Monday, November 16, 2009

Dollar approaches critical levels





The dollar continues to trade lower, and is now only a few percentage points above its all-time lows against other currencies, both nominally and in inflation-adjusted terms, as shown in these two charts above.

Bernanke's speech this morning provided no comfort for dollar bulls, since once again he all but guaranteed that monetary policy would extraordinarily accommodative for a long time, while also remaining relatively downbeat on the prospects for the U.S. economy. He promised the dollar would remain a strong currency, however, and he noted that the Fed was watching the dollar's value, but he utterly failed to say how the dollar might rise from all-time lows to a level that might be considered strong. He also failed to comment on the significance of gold reaching another all-time high of $1140/oz., and what that says about the dollar's value and the Fed's stewardship of the currency.

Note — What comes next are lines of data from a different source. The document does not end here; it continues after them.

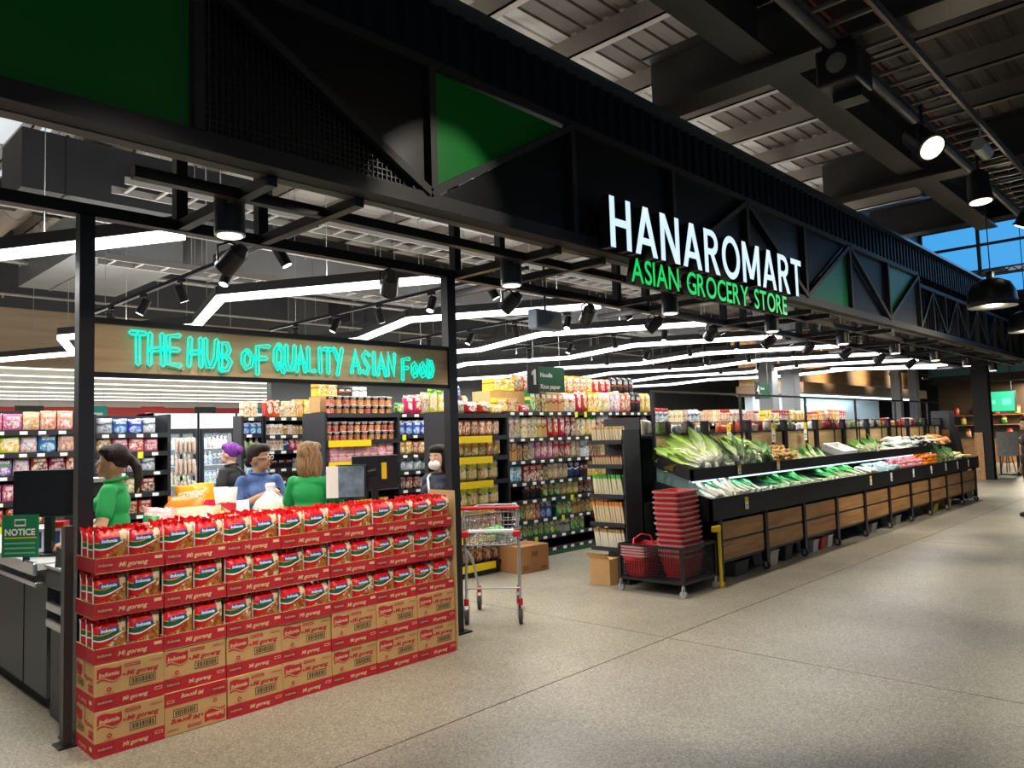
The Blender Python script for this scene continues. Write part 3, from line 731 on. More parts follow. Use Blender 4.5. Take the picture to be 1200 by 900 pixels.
# ---------------------------------------------------------------- shopping trolley
def trolley():
    t = thing('shopping_trolley', 'small chrome wire shopping trolley with red handle beside the right post', 'trolley', (4.56, 4.66, 0), R(40))
    # local: +x away from the handle, y across
    wv = .23
    for s in (-1, 1):
        MB().tube([(.02, s*wv, .98), (.0, s*wv, .9), (.03, s*wv, .66), (.1, s*wv, .52), (.04, s*wv, .2)], .012, 8).build('leg', GREYL, t)
        MB().tube([(.12, s*wv, .62), (.35, s*wv*.9, .5), (.6, s*wv*.8, .2)], .012, 8).build('leg', GREYL, t)
    MB().cyl((-.02, -.25, .985), (-.02, .25, .985), .016, n=12).build('handle', RED, t)
    for s in (-1, 1): MB().bbox(-.04, .02, s*.22-.03, s*.22+.03, .74, .79, .008).build('corner_bracket', RED, t)
    def wires(name, p, q, n):
        mb = MB()
        for i in range(n+1):
            f = i/n; mb.cyl(Vector(p[0]).lerp(Vector(p[1]), f), Vector(q[0]).lerp(Vector(q[1]), f), .0025, n=5, cap=False)
        return mb
    A = [(0, -.22, .67), (0, .22, .67), (-.01, -.23, .95), (-.01, .23, .95)]; B = [(.62, -.17, .71), (.62, .17, .71), (.68, -.18, .95), (.68, .18, .95)]
    def panel(name, a, b, c, d, n, m):
        mb = MB()
        a, b, c, d = map(Vector, (a, b, c, d))
        for i in range(n+1): f = i/n; mb.cyl(a.lerp(b, f), c.lerp(d, f), .0022, n=5, cap=False)
        for j in range(m+1): f = j/m; mb.cyl(a.lerp(c, f), b.lerp(d, f), .0028, n=5, cap=False)
        mb.build(name, CHROME, t)
    panel('basket_back', A[0], A[1], A[2], A[3], 12, 4); panel('basket_front', B[0], B[1], B[2], B[3], 9, 4)
    panel('basket_side', A[0], B[0], A[2], B[2], 16, 4); panel('basket_side', A[1], B[1], A[3], B[3], 16, 4)
    panel('basket_floor', A[0], B[0], A[1], B[1], 14, 8)
    MB().tube([A[2], A[3], B[3], B[2]], .008, 6, closed=True).build('rim', GREYL, t)
    MB().tube([A[0], A[1], B[1], B[0]], .007, 6, closed=True).build('base_rim', GREYL, t)
    MB().cyl((.05, -wv, .3), (.05, wv, .3), .008, n=8).build('crossbar', GREYL, t)
    MB().bbox(-.02, .03, -.2, .2, .775, .8, .006).build('seat_bar', WHITE, t)
    for x, y in ((.04, -wv), (.04, wv), (.6, -wv*.8), (.6, wv*.8)):
        c = MB().cyl((x, y, .16), (x, y, .215), .022, n=10).build('caster_cap', RED, t)
        MB().box(x-.02, x+.02, y-.024, y-.018, .05, .17).box(x-.02, x+.02, y+.018, y+.024, .05, .17).build('caster_fork', GREYL, t)
        w_ = MB().cyl((x+.01, y-.014, .062), (x+.01, y+.014, .062), .062, n=18).build('wheel', RUBBER, t)
        MB().cyl((x+.01, y-.0165, .062), (x+.01, y+.0165, .062), .036, n=14).build('hub', mat('red_hub', '#8a3a34', .5), w_)
    return t
trolley()
g = thing('green_bag', 'crumpled green plastic bag lying in the shopping trolley', 'bag', (4.78, 4.86, .715), R(40))
mb = MB()
for i in range(5): mb.ell((rnd.uniform(-.12, .12), rnd.uniform(-.06, .06), .035+rnd.uniform(0, .02)), (rnd.uniform(.06, .1), .05, .035), 10, 6)
mb.build('film', mat('green_film', '#2fae4a', .25, bump=.6, bscale=30), g)

c = thing('moving_carton', 'plain brown cardboard carton standing on the floor before the snack bay', 'carton', (6.65, 6.26, 0), R(-4))
MB().bbox(-.23, .23, -.2, .2, 0, .31, .006).build('body', mat('plain_cardboard', '#b07a4a', .8, noise=.05, scale=6), c)
MB().box(-.231, .231, -.022, .022, .3105, .312).build('tape', mat('brown_tape', '#9a6a3c', .3), c)
mb = MB(); quad(mb, -.19, -.1, .03, .09, -.2012, 0); quad(mb, .1, .19, .03, .06, -.2012, 0); quad(mb, -.05, .05, .18, .24, -.2012, 0)
mb.build('print', mat('faded_print', '#8c5c38', .8), c)

# ---------------------------------------------------------------- basket rack
bk = thing('basket_cart', 'low black wire cart on castors holding red shopping baskets', 'cart', (6.38, 3.93, 0))
BX, BY, z0, z1 = .62, .72, .13, .46
for x, y in ((0, 0), (BX, 0), (0, BY), (BX, BY)):
    MB().box(x-.014, x+.014, y-.014, y+.014, z0, z1).build('corner_post', BLK, bk)
    cs = MB().cyl((x, y, .1), (x, y, z0), .012, n=8).box(x-.022, x+.022, y-.005, y+.005, .035, .105).build('castor', GREYL, bk)
    MB().cyl((x-.014, y, .035), (x+.014, y, .035), .035, n=14).build('wheel', mat('castor_wheel', '#9a9a98', .5), cs)
for z in (z0, z1):
    mb = MB().box(-.012, BX+.012, -.012, .012, z-.012, z+.012).box(-.012, BX+.012, BY-.012, BY+.012, z-.012, z+.012).box(-.012, .012, 0, BY, z-.012, z+.012).box(BX-.012, BX+.012, 0, BY, z-.012, z+.012)
    mb.build('frame_rail', BLK, bk)
def wpanel(p, q, n, m, r=.0022, zz=(z0, z1)):
    mb = MB(); p = Vector(p); q = Vector(q)
    for i in range(n+1):
        a = p.lerp(q, i/n); mb.bar((a.x, a.y, zz[0]), (a.x, a.y, zz[1]), r*2, r*2)
    for j in range(m+1):
        z = zz[0]+(zz[1]-zz[0])*j/m; mb.bar((p.x, p.y, z), (q.x, q.y, z), r*2, r*2)
    return mb
for a, b in (((0, 0, 0), (0, BY, 0)), ((0, 0, 0), (BX, 0, 0)), ((BX, 0, 0), (BX, BY, 0)), ((0, BY, 0), (BX, BY, 0))):
    wpanel(a, b, 24, 12).build('wire_panel', BLK, bk)
MB().box(0, BX, 0, BY, z0-.004, z0+.004).build('floor_plate', BLK2, bk)
REDB = mat('red_basket', '#cf1420', .32); PINKR = mat('basket_rim', '#c08c8a', .4)
def basket_mesh():
    mb = MB(); L_, W_, H_ = .44, .3, .22; n = 6
    def ring(f, zz, o=0):
        l, w_ = (L_*(.78+.22*f)+o)/2, (W_*(.74+.26*f)+o)/2; r = .05; pts = []
        for cx, cy, a0 in ((l-r, w_-r, 0), (-l+r, w_-r, 90), (-l+r, -w_+r, 180), (l-r, -w_+r, 270)):
            for k in range(4): a = R(a0+30*k); pts.append((cx+r*math.cos(a), cy+r*math.sin(a), zz))
        return pts
    rings = [ring(0, 0), ring(.5, H_*.5), ring(1, H_), ring(1, H_, .0-.012), ring(.5, H_*.5, -.012), ring(0, .008, -.012)]
    k = 16; vs = sum(rings, [])
    mb.add(vs, [(i*k+j, i*k+(j+1) % k, (i+1)*k+(j+1) % k, (i+1)*k+j) for i in range(5) for j in range(k)]+[list(range(k))[::-1], list(range(5*k, 6*k))])
    body = mb.mesh('basket_body', REDB)
    rb = MB(); ro = [ring(1, H_-.012, .016), ring(1, H_+.006, .02), ring(1, H_+.006, -.008), ring(1, H_-.012, -.004)]; vs = sum(ro, [])
    rb.add(vs, [(i*k+j, i*k+(j+1) % k, ((i+1) % 4)*k+(j+1) % k, ((i+1) % 4)*k+j) for i in range(4) for j in range(k)])
    rim = rb.mesh('basket_rim', PINKR)
    return body, rim
BB, BR = basket_mesh()
def basket(x, y, z, rz, label, sc=1, tilt=0):
    t = thing('shopping_basket', label, 'basket', (x, y, z), rz, 'red shopping baskets'); t.rotation_euler = (tilt, 0, rz); t.scale = (sc, sc, sc)
    put('basket_body', BB, t); put('basket_rim', BR, t)
    return t
for i in range(4): basket(6.38+.21, 3.93+.57, z0+.01+.028*i, R(3), f'red basket, {("lowest", "second", "third", "top")[i]} of the short stack at the rear of the wire cart')
t = bpy.data.objects['shopping_basket.003']
MB().tube([(-.2, 0, .2), (-.16, .02, .29), (0, .03, .32), (.16, .02, .29), (.2, 0, .2)], .008, 6).build('handle', mat('red_handle', '#d9454a', .4), t)
for i in range(13):
    basket(6.38+.36+rnd.uniform(-.006, .006), 3.93+.22+rnd.uniform(-.006, .006)+.004*i, z0+.01+.052*i, R(4+rnd.uniform(-1.5, 1.5)), f'red basket, {nth(i+1)} from the bottom of the tall stack in the wire cart', 1, R(0))
yb = thing('yellow_pull_bar', 'yellow steel pull bar hooked beside the black wire cart', 'pull bar', (7.06, 3.9, 0))
MB().tube([(0, 0, 0), (-.005, 0, .3), (-.01, 0, .58)], .018, 8).build('bar', YEL, yb)
MB().bbox(-.13, .01, -.02, .02, .56, .62, .008).build('grip', YEL, yb); MB().cyl((0, 0, 0), (0, 0, .05), .03, n=10).build('foot', YEL, yb)
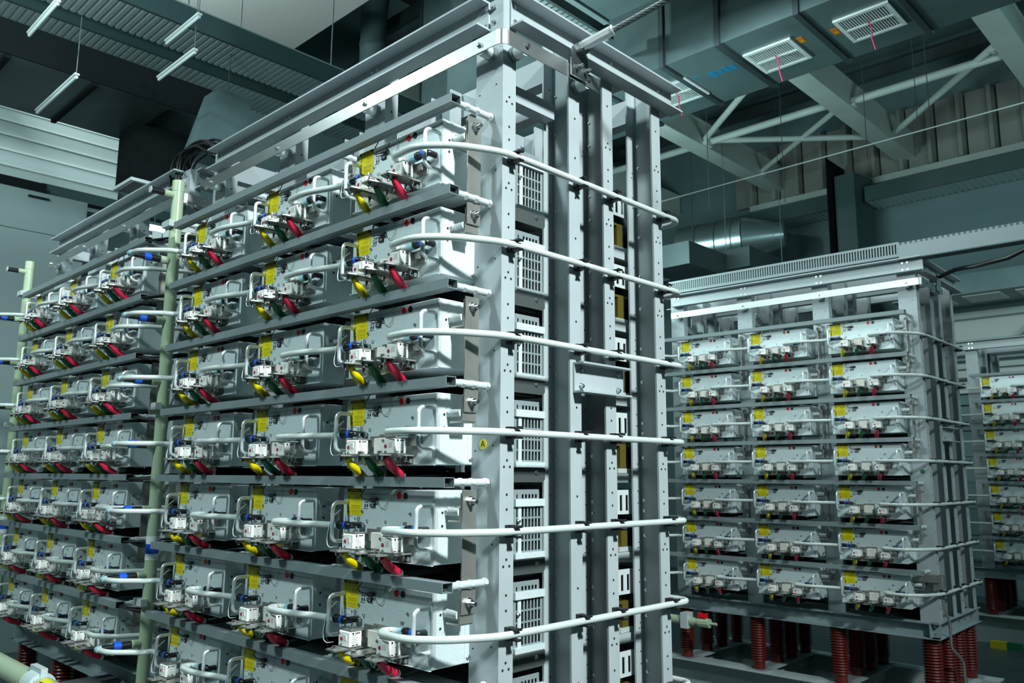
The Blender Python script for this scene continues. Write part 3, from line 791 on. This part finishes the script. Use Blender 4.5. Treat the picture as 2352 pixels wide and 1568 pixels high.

A dispassionate observer would undoubtedly conclude from all this that the fundamentals couldn't be much worse for the dollar than they are today: weak economic growth prospects, astoundingly profligate fiscal policy, massively accommodative monetary policy, and an almost total absence of any official concern for the value of the dollar. But the same observer would also note that the dollar's value today is largely consistent with these fundamentals.

So where does that leave us? When the fundamentals are awful and the pricing is awful, then awful things must happen, otherwise the market is going to have to rethink its position. I think that as the dollar approaches its all-time lows the situation is increasingly ripe for some big shocks to consensus thinking. Perhaps the economy isn't as weak as everyone seems to think. Perhaps the Fed won't have to keep short-term rates at zero for another year.

Meanwhile, dollar weakness continues to go hand in hand with equity market strength, as this chart, which I have been showing repeatedly, shows. My theory for why a weak dollar is good for the stock market is that the dollar's weakness is a reflection of a rebound in money velocity, and that in turn is fueling an expansion of economic activity worldwide. There is at least one silver lining to the dollar's otherwise miserable condition.


7 comments:

W.E. Heasley, CLU, LUTCF said...

Mr. Grannis:

“A dispassionate observer would undoubtedly conclude from all this that the fundamentals couldn't be much worse for the dollar than they are today: weak economic growth prospects, astoundingly profligate fiscal policy, massively accommodative monetary policy, and an almost total absence of any official concern for the value of the dollar.”

Oh so true. Might want to add Hyper-Debt to the equation.

Maybe someone will write a book: “An Inconvenient Dollar”.

Public Library said...

This chart over at calculated risk, while designed to show when the Fed usually tightens post recessions, looks scary from a long term perspective when looking at the decreasing bounds at which the Fed has been required to lower rates.

http://4.bp.blogspot.com/_pMscxxELHEg/SrgJWrcjtTI/AAAAAAAAGYc/-FeEjTAsTC0/s1600-h/FedFundsUnemployment.jpg

What comes next, negative rates?

Scott Grannis said...

The chart may suggest something to you, but I don't see any implications for where rates will have to be the next time the Fed eases. The Fed mades some huge mistakes during the period represented in that chart, by the way. They tightened too much for too long in the late 1990s, and they eased too much for too long in the 2000s. That sets up a roller-coaster effect that exaggerates subsequent moves but doesn't mandate what should or will happen next.

狂猪 said...

I am a strong believer in mean reversion. I think the dollar is near the bottom and isn't likely to fall much further. However, it is hard to say how long the dollar will bounce around near the bottom.

I am very puzzled by why the Euro has gotten so much stronger. I am under the impression that the US is ahead of Europe in the recovery.

Scott Grannis said...

The euro is stronger because a) the dollar is weaker (and between the two of them you have a huge share of the world's wealth), and b) the ECB has done a better job managing monetary policy than the Fed.

Public Library said...

And what makes this Fed or future Feds, any better than past ones?

Scott Grannis said...

Feds are only as good as the people and the ideas that guide them.